> OBJECTIVE: Below is a listing; print exactly its lines from the one containing "Recreate this scene as a Blender Python (bpy) script. Write" down to the one containing "rng = np.random.default_rng(11)", both inclusive, with every picture left out.

> MATERIAL SHOWN:
---

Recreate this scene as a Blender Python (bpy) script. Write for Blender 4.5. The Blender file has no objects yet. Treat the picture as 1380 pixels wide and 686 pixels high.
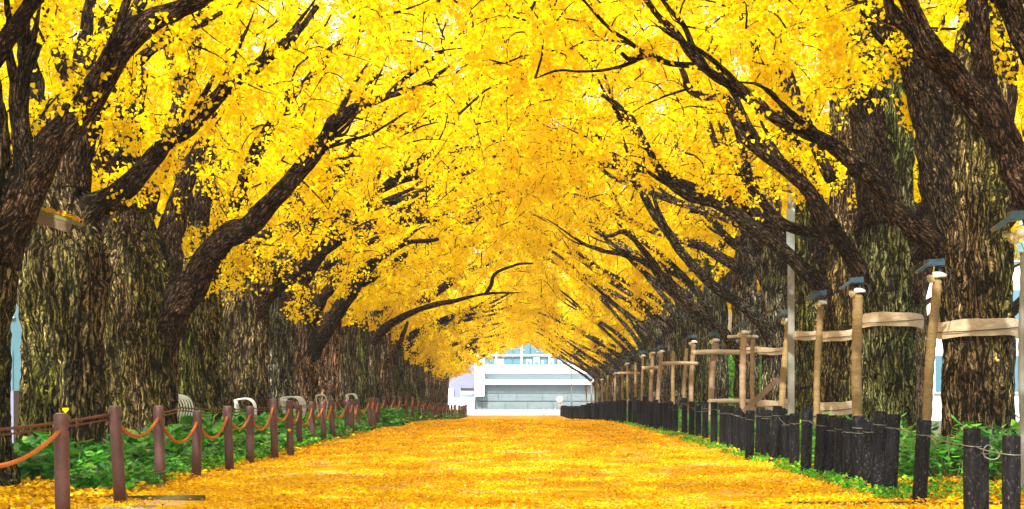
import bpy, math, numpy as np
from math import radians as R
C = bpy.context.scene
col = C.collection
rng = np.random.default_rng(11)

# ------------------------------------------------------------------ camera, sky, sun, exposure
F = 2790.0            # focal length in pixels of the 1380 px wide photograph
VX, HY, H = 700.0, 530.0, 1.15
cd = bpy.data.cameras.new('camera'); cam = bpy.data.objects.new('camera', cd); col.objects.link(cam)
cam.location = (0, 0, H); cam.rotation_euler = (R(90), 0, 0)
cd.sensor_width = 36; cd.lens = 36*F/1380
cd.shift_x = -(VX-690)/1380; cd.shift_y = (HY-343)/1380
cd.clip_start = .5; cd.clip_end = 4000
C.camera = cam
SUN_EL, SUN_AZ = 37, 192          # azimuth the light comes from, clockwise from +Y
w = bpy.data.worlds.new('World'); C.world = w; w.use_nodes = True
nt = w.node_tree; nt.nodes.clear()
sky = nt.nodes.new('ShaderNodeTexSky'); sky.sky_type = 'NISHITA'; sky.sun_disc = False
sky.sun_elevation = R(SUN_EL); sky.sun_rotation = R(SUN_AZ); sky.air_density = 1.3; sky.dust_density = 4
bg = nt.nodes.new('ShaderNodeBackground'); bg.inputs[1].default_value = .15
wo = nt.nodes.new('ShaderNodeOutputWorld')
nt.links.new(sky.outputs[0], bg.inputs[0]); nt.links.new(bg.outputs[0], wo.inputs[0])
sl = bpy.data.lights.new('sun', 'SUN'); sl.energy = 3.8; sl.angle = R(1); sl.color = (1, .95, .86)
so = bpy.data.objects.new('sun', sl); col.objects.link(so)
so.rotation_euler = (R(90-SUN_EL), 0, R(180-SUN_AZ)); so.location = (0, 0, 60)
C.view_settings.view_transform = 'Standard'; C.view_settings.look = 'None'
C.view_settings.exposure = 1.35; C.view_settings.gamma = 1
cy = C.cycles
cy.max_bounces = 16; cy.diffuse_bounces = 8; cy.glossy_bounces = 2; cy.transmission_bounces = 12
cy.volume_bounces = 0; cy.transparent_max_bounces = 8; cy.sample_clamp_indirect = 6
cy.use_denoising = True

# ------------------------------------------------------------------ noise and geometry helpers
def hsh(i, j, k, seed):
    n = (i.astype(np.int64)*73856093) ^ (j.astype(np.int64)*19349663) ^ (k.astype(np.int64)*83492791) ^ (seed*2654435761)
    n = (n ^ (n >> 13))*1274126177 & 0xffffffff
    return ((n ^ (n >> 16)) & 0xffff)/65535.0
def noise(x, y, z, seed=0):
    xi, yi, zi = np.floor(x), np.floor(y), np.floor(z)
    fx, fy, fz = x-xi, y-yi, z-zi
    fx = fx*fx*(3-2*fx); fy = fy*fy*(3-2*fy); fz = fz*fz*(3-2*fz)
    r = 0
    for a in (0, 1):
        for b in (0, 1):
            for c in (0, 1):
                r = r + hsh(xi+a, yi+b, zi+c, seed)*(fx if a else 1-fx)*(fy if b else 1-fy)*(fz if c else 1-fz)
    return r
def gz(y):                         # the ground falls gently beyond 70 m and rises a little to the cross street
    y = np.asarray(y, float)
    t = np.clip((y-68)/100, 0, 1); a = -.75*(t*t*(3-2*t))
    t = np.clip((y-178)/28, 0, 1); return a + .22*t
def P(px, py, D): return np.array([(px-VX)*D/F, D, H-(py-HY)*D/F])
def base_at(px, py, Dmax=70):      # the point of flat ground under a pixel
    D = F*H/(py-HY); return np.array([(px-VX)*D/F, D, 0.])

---

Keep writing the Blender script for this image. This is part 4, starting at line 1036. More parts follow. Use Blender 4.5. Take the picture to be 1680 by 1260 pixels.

---

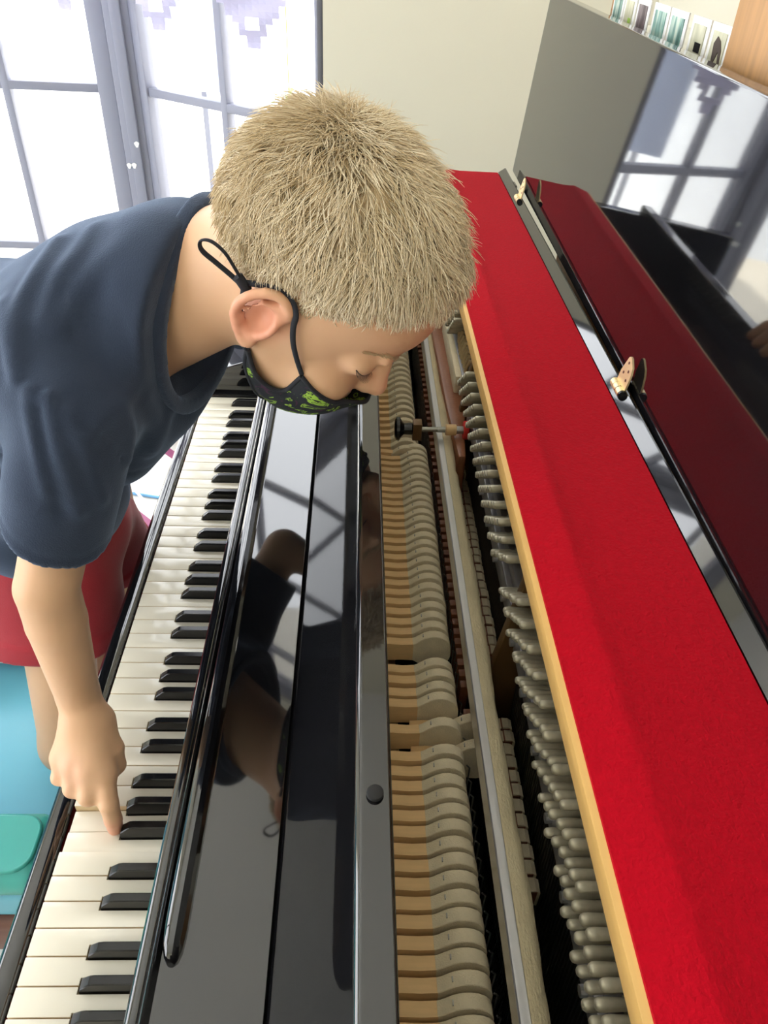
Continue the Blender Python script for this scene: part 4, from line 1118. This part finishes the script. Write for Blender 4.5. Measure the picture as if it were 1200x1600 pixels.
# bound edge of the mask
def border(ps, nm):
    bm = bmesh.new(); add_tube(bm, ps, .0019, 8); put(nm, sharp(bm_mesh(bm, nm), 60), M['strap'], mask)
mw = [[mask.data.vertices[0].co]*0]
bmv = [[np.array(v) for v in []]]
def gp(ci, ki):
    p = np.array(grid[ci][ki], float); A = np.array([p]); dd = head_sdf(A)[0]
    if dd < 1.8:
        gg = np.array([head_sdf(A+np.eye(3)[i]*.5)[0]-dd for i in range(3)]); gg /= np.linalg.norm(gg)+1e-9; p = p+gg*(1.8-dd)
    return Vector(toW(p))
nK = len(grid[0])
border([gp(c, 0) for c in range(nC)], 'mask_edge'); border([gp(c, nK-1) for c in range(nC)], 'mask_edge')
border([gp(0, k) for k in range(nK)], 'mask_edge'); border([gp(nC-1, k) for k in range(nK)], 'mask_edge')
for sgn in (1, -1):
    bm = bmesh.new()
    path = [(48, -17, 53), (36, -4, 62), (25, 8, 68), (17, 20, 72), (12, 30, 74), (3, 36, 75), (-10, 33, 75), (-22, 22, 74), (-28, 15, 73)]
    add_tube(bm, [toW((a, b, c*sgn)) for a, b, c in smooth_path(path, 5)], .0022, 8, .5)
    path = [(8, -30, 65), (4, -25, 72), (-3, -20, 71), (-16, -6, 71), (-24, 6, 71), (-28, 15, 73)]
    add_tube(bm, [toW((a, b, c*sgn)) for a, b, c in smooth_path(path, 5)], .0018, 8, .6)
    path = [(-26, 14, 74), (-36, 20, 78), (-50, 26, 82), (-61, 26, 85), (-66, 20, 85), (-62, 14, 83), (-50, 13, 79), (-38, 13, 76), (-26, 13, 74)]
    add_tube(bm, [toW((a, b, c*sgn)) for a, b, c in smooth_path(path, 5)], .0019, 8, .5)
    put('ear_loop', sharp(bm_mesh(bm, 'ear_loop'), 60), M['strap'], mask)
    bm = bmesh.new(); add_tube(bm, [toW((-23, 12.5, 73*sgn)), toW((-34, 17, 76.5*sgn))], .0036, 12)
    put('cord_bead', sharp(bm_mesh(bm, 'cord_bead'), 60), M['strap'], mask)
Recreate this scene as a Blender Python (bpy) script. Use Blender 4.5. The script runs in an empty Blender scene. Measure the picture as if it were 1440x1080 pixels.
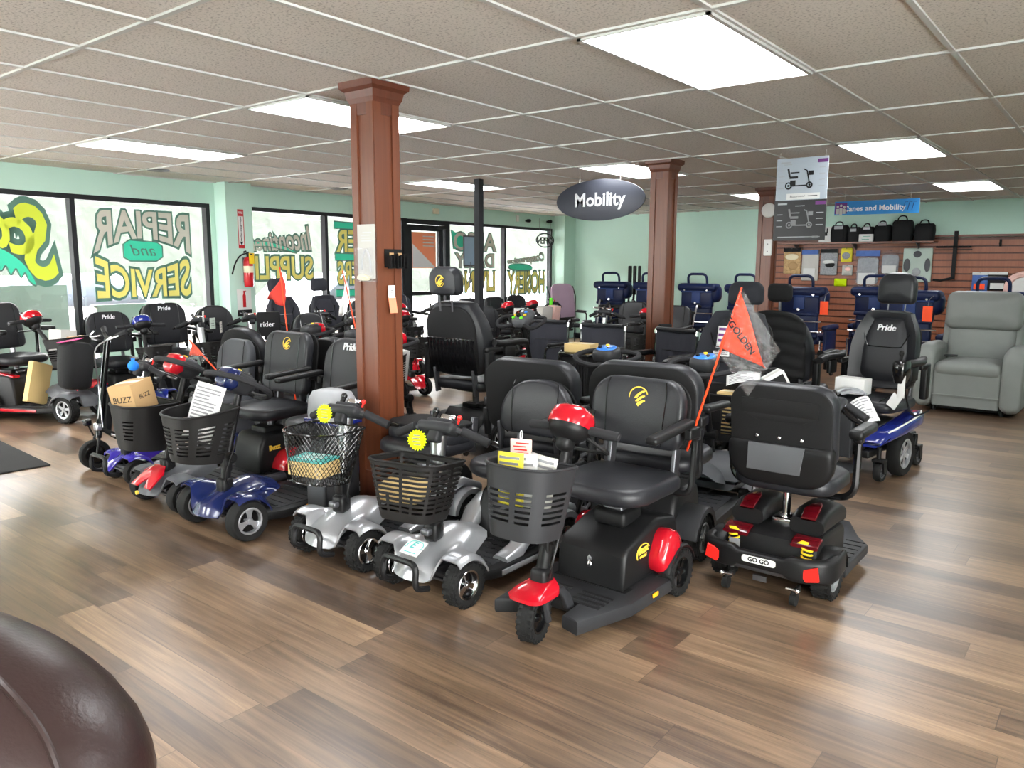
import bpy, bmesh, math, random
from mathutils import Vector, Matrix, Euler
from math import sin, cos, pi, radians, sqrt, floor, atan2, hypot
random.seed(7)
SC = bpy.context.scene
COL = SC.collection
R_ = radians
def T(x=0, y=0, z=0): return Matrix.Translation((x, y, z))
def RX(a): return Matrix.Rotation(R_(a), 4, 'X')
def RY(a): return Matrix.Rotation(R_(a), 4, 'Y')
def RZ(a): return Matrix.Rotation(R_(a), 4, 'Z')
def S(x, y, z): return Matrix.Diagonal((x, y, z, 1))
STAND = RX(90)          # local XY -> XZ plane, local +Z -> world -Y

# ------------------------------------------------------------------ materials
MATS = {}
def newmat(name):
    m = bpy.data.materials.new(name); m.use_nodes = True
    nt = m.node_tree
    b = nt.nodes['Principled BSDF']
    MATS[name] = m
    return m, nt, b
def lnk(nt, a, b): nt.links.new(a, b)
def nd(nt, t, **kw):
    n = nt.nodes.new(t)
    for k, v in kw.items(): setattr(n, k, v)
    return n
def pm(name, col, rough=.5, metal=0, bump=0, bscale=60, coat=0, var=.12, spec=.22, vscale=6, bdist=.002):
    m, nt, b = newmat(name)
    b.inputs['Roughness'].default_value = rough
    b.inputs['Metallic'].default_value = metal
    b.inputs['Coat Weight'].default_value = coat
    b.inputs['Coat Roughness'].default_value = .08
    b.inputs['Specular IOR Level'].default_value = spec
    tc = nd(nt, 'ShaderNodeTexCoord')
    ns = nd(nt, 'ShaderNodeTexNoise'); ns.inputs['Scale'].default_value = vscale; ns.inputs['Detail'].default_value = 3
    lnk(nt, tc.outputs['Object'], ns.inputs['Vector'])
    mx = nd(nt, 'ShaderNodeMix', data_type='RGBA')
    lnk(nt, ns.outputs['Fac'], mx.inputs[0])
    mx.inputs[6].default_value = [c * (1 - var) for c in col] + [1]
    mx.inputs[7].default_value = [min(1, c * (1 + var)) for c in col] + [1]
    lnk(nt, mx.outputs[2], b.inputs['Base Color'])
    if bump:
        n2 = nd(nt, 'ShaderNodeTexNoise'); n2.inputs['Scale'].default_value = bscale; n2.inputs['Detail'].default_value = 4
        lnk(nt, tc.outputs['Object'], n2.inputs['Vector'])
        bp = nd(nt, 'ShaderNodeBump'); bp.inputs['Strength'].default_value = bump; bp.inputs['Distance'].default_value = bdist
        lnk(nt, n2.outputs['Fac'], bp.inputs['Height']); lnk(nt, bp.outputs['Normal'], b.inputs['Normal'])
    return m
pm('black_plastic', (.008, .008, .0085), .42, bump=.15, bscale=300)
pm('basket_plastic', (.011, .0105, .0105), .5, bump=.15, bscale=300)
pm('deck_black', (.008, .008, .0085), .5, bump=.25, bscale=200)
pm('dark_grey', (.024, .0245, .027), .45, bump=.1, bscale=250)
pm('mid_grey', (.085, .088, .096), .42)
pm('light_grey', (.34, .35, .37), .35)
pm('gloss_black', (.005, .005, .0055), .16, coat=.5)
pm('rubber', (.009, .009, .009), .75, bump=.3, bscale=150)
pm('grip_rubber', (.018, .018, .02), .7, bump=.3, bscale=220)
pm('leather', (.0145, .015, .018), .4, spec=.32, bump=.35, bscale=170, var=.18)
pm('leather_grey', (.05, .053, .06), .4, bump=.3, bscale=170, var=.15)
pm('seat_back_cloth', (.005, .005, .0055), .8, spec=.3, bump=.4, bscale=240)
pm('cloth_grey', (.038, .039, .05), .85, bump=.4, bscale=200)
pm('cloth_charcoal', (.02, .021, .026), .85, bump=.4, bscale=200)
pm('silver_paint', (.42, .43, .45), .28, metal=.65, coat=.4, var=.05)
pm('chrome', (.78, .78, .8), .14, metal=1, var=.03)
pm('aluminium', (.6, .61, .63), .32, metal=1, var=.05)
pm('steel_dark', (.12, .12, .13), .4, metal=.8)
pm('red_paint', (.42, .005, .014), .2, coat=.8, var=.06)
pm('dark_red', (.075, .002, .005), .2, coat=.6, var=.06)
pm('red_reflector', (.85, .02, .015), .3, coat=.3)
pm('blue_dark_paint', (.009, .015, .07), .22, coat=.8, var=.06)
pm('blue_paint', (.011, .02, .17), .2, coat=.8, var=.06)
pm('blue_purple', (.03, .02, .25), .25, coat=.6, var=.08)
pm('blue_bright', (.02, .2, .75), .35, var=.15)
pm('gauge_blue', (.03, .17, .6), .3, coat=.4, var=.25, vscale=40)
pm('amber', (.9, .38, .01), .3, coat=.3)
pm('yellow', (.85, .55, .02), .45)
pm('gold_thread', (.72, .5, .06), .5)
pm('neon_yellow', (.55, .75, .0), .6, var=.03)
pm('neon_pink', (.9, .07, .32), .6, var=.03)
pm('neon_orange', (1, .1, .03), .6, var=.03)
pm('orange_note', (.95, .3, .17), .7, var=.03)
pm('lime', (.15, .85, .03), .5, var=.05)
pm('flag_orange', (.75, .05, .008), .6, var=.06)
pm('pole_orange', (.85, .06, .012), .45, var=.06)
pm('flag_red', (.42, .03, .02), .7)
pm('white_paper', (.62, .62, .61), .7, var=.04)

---

> WRITTEN REPLY:
Recreate this scene as a Blender Python (bpy) script. Write for Blender 4.5. The Blender file has no objects yet. Treat the picture as 1380 pixels wide and 686 pixels high.
import bpy, math, numpy as np
from math import radians as R
C = bpy.context.scene
col = C.collection
rng = np.random.default_rng(11)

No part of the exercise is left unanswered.